*Exercise directions*
It is required that the lines from the top of the listing through the line with "# lens height" be reproduced exactly, excluding pictures.

+===+

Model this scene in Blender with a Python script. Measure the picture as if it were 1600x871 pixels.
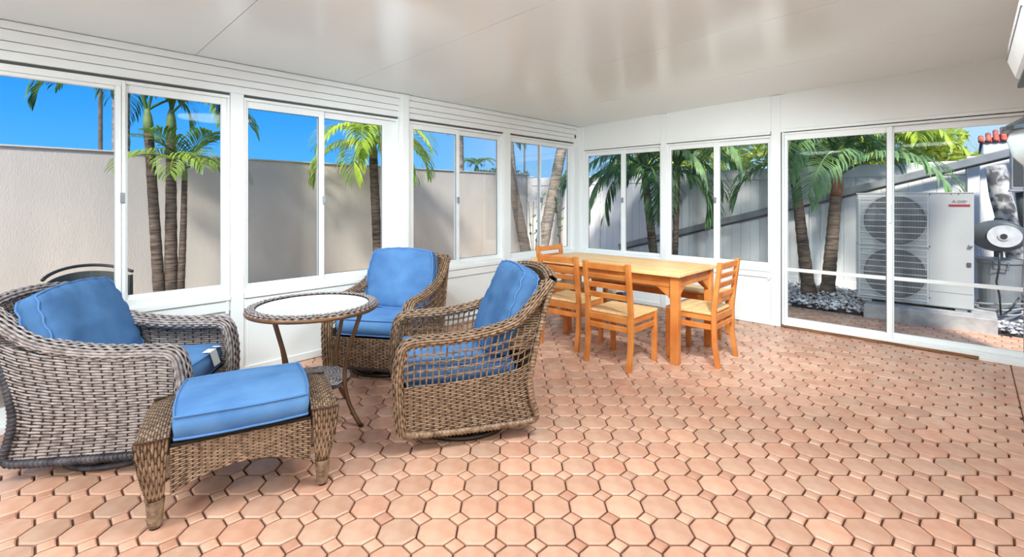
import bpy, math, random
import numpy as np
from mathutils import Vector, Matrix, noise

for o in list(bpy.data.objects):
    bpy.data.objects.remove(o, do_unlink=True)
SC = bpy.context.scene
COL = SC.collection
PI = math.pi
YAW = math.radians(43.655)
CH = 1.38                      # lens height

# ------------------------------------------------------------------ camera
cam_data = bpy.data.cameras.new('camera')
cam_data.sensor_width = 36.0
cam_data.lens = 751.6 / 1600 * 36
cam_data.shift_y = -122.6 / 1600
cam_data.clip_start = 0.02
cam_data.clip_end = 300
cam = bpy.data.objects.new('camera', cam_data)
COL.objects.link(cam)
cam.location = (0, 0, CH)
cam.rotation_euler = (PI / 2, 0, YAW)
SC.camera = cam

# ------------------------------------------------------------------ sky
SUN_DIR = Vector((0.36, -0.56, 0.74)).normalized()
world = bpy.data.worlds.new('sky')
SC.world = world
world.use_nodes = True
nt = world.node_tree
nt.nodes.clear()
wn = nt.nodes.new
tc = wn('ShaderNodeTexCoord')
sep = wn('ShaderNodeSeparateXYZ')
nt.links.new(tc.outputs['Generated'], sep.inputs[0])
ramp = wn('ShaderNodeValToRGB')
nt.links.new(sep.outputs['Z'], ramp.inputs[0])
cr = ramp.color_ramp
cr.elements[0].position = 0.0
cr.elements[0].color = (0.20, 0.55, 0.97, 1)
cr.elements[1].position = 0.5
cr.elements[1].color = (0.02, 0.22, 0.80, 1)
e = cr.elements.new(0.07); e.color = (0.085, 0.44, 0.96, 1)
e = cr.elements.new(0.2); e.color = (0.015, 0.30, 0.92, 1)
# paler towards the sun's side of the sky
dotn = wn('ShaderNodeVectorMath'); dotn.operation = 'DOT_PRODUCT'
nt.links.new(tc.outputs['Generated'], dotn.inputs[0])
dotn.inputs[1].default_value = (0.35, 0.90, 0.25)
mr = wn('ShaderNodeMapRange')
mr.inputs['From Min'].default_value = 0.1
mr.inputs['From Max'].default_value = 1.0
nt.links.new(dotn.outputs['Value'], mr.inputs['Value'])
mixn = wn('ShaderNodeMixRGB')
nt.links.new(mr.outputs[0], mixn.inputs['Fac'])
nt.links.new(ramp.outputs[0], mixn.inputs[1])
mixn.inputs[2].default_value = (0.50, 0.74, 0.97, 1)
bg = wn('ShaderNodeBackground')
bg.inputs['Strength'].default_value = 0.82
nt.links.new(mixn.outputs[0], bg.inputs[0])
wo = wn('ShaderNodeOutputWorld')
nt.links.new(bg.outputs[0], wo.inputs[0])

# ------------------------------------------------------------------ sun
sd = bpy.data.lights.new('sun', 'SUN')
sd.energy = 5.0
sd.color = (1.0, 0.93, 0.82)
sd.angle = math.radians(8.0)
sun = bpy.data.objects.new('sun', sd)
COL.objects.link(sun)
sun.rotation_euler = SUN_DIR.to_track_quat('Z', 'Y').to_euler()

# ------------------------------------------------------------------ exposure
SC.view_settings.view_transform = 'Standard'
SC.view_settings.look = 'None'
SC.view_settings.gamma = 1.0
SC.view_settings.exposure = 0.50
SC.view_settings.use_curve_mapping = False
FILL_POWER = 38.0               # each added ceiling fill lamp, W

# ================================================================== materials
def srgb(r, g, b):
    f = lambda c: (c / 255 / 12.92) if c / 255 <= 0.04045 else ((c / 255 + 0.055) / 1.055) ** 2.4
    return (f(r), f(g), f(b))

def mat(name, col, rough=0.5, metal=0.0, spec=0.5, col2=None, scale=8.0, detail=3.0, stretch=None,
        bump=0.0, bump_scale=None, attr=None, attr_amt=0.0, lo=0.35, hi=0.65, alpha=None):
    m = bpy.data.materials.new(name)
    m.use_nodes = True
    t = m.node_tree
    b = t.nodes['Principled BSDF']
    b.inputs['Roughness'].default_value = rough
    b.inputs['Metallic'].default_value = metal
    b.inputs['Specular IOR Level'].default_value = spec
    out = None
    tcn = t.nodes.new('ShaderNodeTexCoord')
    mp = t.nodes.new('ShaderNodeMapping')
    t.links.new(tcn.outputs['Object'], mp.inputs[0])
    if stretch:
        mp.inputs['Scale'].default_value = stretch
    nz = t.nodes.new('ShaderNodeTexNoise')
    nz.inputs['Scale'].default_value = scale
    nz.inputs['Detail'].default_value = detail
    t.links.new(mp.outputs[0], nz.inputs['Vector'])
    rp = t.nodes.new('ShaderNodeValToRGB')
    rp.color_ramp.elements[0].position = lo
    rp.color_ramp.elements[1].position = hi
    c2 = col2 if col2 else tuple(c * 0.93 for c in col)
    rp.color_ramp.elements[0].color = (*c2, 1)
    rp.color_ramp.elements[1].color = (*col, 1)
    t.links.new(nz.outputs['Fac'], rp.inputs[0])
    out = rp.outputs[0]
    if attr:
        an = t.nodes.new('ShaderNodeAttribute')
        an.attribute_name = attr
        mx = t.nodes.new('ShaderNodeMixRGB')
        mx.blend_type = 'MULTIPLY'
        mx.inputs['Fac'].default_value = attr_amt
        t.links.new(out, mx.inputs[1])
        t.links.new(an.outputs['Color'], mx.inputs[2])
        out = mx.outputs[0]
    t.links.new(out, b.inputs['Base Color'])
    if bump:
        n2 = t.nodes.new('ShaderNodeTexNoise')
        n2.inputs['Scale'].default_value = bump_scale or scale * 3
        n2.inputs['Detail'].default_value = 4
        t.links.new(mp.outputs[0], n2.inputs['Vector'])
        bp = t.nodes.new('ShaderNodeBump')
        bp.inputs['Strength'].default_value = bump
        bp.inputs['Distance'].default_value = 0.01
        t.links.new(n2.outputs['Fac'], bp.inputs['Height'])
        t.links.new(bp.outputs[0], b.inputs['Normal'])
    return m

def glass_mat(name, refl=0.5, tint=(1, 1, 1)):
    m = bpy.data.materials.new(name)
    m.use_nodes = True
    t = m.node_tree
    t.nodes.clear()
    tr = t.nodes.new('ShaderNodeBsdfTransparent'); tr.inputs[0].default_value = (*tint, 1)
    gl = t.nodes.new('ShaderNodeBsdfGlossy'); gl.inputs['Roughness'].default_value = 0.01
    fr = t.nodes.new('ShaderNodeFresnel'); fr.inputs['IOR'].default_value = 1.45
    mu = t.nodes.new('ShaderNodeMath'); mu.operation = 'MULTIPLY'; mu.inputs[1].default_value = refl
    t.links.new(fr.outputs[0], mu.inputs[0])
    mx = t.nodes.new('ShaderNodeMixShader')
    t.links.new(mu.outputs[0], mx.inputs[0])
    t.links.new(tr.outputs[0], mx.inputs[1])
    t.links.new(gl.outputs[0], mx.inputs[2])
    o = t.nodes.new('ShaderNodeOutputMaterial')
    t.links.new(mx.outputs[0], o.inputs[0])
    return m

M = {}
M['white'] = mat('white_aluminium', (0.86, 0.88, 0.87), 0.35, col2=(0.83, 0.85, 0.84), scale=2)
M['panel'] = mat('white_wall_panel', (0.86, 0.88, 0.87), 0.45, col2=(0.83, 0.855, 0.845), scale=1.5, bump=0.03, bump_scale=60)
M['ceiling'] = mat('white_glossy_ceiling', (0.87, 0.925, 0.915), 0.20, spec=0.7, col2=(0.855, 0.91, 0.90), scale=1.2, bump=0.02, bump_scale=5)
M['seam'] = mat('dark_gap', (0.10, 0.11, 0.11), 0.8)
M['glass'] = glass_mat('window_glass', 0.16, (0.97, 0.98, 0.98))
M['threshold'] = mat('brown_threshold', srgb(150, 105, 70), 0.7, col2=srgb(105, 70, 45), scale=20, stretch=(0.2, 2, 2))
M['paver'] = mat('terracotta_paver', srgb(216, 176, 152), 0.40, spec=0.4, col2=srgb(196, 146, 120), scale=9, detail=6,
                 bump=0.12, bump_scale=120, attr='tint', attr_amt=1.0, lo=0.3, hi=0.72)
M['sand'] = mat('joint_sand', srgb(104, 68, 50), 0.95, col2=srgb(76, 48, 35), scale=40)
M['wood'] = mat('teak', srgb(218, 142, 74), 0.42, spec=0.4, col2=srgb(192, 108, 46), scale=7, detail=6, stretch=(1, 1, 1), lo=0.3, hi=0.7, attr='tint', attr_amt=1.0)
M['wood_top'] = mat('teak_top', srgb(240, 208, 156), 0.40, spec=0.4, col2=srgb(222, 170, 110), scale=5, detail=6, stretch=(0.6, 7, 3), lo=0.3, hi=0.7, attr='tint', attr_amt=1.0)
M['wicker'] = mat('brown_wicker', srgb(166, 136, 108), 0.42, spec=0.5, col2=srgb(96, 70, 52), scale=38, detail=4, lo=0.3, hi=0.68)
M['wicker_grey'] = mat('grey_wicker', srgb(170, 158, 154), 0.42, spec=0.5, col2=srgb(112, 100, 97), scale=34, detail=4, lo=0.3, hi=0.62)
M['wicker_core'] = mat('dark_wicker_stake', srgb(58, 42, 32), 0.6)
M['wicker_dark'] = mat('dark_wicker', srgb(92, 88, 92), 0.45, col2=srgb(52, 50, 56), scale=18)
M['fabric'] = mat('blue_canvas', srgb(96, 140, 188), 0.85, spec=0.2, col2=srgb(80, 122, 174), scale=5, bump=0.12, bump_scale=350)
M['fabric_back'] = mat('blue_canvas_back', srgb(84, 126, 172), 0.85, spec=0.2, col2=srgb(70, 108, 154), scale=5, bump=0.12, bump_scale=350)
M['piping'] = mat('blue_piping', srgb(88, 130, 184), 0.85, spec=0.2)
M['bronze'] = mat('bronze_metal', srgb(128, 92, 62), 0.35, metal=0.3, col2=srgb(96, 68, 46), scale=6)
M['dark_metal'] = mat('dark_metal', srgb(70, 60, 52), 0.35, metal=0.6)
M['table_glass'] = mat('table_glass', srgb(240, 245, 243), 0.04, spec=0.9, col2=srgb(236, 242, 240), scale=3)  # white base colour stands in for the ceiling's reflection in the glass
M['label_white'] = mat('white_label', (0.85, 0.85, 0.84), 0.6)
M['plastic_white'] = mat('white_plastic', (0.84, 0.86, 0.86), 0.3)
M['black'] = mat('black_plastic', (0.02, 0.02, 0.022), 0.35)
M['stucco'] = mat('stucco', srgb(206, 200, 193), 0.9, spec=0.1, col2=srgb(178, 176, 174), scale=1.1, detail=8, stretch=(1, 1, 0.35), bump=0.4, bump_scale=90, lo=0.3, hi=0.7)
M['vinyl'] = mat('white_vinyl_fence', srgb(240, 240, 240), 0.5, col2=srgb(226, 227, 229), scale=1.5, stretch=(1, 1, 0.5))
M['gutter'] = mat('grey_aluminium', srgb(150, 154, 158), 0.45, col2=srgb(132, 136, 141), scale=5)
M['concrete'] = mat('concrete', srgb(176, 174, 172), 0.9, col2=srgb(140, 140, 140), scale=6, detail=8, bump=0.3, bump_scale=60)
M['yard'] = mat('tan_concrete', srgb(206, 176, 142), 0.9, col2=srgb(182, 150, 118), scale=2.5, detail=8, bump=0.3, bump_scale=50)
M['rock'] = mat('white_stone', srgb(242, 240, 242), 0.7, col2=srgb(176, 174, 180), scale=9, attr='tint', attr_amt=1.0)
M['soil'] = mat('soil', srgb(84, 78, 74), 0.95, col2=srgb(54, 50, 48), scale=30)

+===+

*Answer to the problem*
Model this scene in Blender with a Python script. Measure the picture as if it were 1600x871 pixels.
import bpy, math, random
import numpy as np
from mathutils import Vector, Matrix, noise

for o in list(bpy.data.objects):
    bpy.data.objects.remove(o, do_unlink=True)
SC = bpy.context.scene
COL = SC.collection
PI = math.pi
YAW = math.radians(43.655)
CH = 1.38                      # lens height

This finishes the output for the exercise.